Imre Kertész * Discours de Stockholm 6.
"Par contre, elle (la linéarité, note du trad.) me menait à des conclusions sidérantes. La linéarité exigeait de combler entièrement les situations données. Elle rendait impossible que j'enjambe élégamment, mettons, vingt minutes de temps, tout simplement parce que ces vingt minutes béaient devant moi comme un étrange et effrayant trou noir, à l'image d'une fosse commune. Je parle des vingt minutes passées sur la rampe ferroviaire du camp d'extermination de Birkenau, le temps que les gens descendus du train arrivent devant l'officier chargé de la sélection. Moi-même, j'ai gardé un vague souvenir de ces vingt minutes mais le roman exigeait de ne pas faire confiance à ma mémoire. Après avoir lu nombre de témoignages, de confessions, de souvenirs de survivants, j'ai constaté qu'ils étaient presque tous d'accord pour dire que tout s'était passé très vite et imperceptiblement : on a arraché les portes des wagons, ils entendaient des hurlements et des aboiements de chiens, les hommes et les femmes ont été séparés, et dans une violente bousculade, ils arrivaient devant un officier qui, après un rapide coup d'oeil, indiquait quelque chose de son bras tendu, puis ils se sont retrouvés d'un coup dans une tenue de prisonnier.
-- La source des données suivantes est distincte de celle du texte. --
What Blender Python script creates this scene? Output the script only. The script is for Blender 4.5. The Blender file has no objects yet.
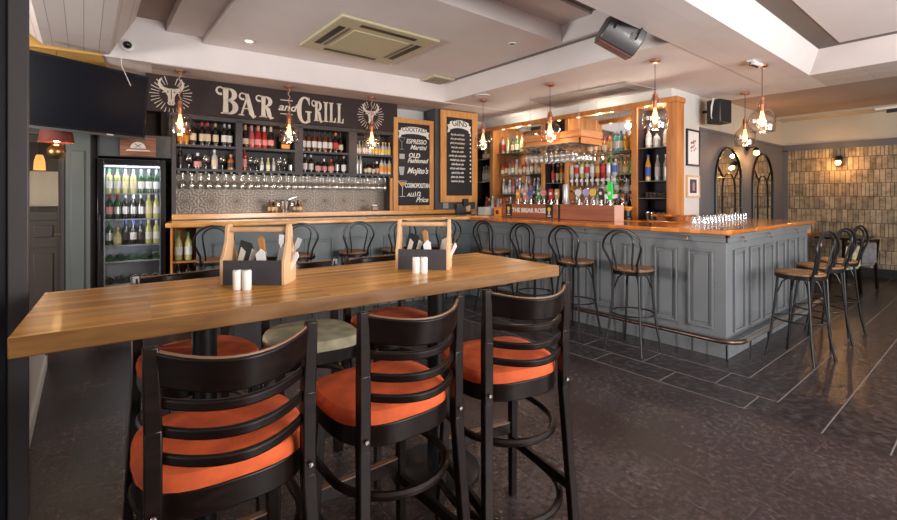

Je gardais un autre souvenir de ces vingt minutes. A la recherche de sources authentiques, j'ai lu en premier les récits purs et cruellement autodestructeurs de Tadeusz Borowski, parmi eux celui intitulé "Au gaz, messieurs-dames !" Plus tard, je suis tombé sur une série de photos prises par un soldat SS, représentant les arrivages d'humains sur la rampe de Birkenau et qui avaient été découvertes par des soldats américains dans la caserne des SS du camp libéré de Dachau. J'ai regardé ces images avec stupeur. De beaux visages souriants de femmes, de jeunes gens au regard intelligent, pleins de bonnes intentions, de sollicitude de coopérer. J'ai compris pourquoi et comment ils ont pu occulter ces vingt minutes humiliantes d'inaction et d'impuissance. Et en pensant que cela se répétait de la même façon chaque jour, chaque semaine, chaque mois durant de longues années, j'ai pu avoir un regard sur la technique de l'effroi, et comprendre, comment on peut retourner contre l'homme sa propre nature humaine."